藤井高尚って知っている??今、彼の著書[歌のしるべ]を紹介しております。

仁徳天皇と黒日売③

2009-07-16 13:22:51 | Weblog
 この地、黒日売の岐備(きび)の地を離れがたく思っていた仁徳ではあったのですが、いよいよ別れの時がきます。
 その別れに際して黒日売は歌います。
 「夜麻登幣邇(やまとへに)斯爾布岐阿宜弖(にしふきあげて)玖毛婆那禮(くもばなれ)曾岐袁理登母(そきおりとも)和禮和須禮米夜(あれわすれめや)」

 大和へに 西風(にし)吹き上げて 雲離れ 退(そ)き居りとも 我忘れめや

 「雲が激しい西風に吹き飛ばされて散り散りなって、西の方、大和の方面に行くように私の元から去っていかれるあなた、私はあなたのことを決して忘れません」と、言うぐらいな意味です。
 
 若菜摘みの時の天皇の御歌とは違って、随分と単純で形式的な別れの歌のようにお思いになられませんか。
 「我忘れめや」。
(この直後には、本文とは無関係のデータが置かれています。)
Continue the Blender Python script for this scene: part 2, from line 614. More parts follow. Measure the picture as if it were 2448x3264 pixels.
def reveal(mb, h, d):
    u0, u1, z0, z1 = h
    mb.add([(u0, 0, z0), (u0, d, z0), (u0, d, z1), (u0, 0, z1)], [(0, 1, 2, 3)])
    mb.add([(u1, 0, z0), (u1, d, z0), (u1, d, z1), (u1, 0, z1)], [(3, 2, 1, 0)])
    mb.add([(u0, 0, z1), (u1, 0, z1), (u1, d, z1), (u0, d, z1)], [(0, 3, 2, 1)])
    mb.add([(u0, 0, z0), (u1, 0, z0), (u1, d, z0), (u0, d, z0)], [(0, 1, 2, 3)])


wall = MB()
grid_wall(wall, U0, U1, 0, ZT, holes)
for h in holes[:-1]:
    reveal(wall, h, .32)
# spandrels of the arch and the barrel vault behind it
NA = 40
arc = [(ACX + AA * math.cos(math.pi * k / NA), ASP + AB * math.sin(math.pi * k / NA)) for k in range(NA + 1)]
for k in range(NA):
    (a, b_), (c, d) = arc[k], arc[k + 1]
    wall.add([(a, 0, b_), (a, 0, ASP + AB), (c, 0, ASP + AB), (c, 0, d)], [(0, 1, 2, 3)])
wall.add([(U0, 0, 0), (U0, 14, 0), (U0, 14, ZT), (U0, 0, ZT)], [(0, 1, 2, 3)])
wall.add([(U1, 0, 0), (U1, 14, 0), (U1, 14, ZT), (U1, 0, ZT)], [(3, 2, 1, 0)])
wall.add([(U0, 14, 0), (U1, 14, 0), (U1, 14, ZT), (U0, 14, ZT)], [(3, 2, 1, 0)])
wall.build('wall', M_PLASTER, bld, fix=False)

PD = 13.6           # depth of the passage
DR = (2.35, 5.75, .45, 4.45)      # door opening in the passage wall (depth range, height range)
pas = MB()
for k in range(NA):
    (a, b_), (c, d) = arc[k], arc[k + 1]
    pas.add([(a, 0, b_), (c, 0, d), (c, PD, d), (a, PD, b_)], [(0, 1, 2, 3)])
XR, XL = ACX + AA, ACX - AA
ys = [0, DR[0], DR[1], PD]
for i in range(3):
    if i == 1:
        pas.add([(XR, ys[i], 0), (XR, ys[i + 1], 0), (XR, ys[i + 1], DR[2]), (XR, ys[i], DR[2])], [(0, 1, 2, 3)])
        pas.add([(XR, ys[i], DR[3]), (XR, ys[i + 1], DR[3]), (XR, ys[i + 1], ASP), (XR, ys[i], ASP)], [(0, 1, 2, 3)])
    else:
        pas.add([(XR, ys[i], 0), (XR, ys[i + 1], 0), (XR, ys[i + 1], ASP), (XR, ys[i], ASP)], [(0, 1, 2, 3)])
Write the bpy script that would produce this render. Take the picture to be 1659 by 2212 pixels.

そうです。「私は忘れることがありましょうや、いや決して忘れません」と、いうのです。ただそれだけの歌でしかないのです。どうしてもあなたの御側を離れたくない、別れたくないと言う女の強い思いがこもった歌ではないように思われます。心が少しも入ってはいません。
 「本当に私を愛しているなら何とかして欲しい。ああ別れ行くあなたが恋しい。  別れたくない」
 と、言うような強い黒日売の心が、この歌からは伝わってはきません。
 「はいさようなら。では、お元気で、あなたのことは忘れませんよ」というぐらいの、ほんの軽い気分の、単なる子供の別れのようなような感じが、私にはして仕方がないのですが。
 「和禮和須禮米夜(我忘れめや)」と、いう部分が、この歌の頭にあったならまだ解釈は違ってくるのですが、最後に形式的に付けたしたような感じがして、
 「あなたもお元気で、私もここ吉備の国で元気に生きますはよ」
 と、いっているようです。

 この辺が、応神天皇と兄媛との別れとの違いがあるのです。ただし、この歴史は日本書紀にあるだけで、古事記には出ていませんが。